Pete Seeger, is a moralistic, hard-working figure. he quit the music group The Weavers when they wanted to sing in a tv commercial; he was black-listed off of tv for years; he and his wife built their own home in the woods; he was largely responsible for the cleaning up of the hudson river, he was largely responsible for popularizing "we shall overcome" during the civil rights movement; he still stands by the side of the road with his fingers in a peace sign and a banner urging the u.s. to get out of iraq; he still performs for kids in classrooms... this is not just about Pete Seeger, this is about musician as activist and community member. i feel a constant tension to let these things coexist in my own life. how inspiring to see folks who do this.
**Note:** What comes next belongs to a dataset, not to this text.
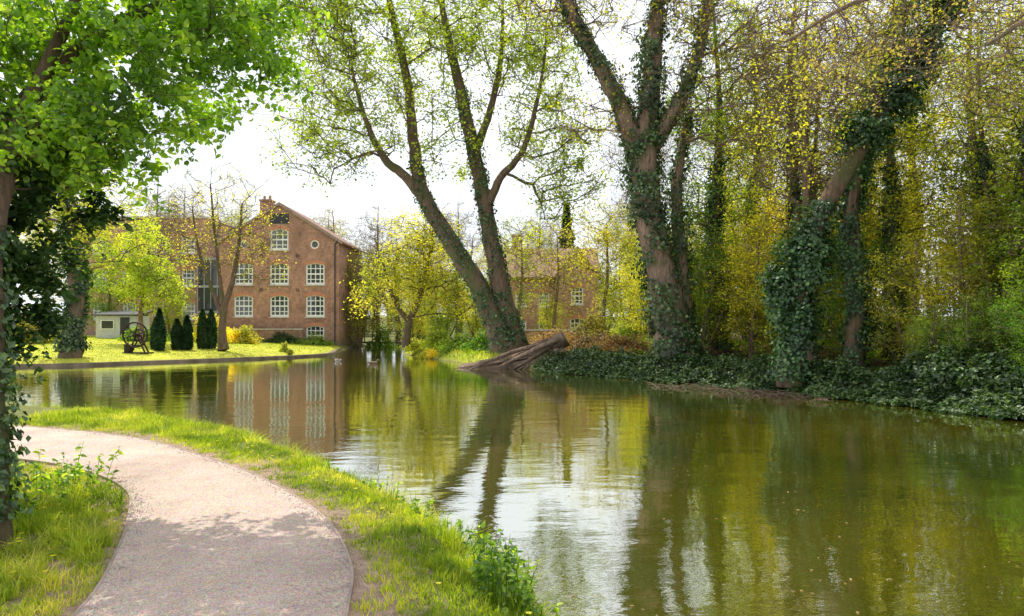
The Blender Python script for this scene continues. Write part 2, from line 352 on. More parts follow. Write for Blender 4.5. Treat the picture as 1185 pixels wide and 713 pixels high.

though Seeger is portrayed largely in the movie as almost inhumanly moralistic, it also points out (and i take great note of) the complications of having a white, male leader-- let's not turn him into an unerring hero. the film shows how his wife, Toshi, has had to make numerous sacrifices to raise their family and to support her husband's vision of their life. (and by the way, they have a huge, beautiful, multi-racial family, filled with new young musicians! this movie strangely makes me want to settle down in the hudson valley and start a family. yikes!) and to this end, i was also appreciative to see images of other important musical activists, especially Paul Robeson and Bernice Johnson-Reagon. (check out this amazing footage of Johnson-Reagon on Seeger's show.) Seeger is an amazing living figure, but he is also part of a tradition and a community that we musicians must study, honor, and learn from.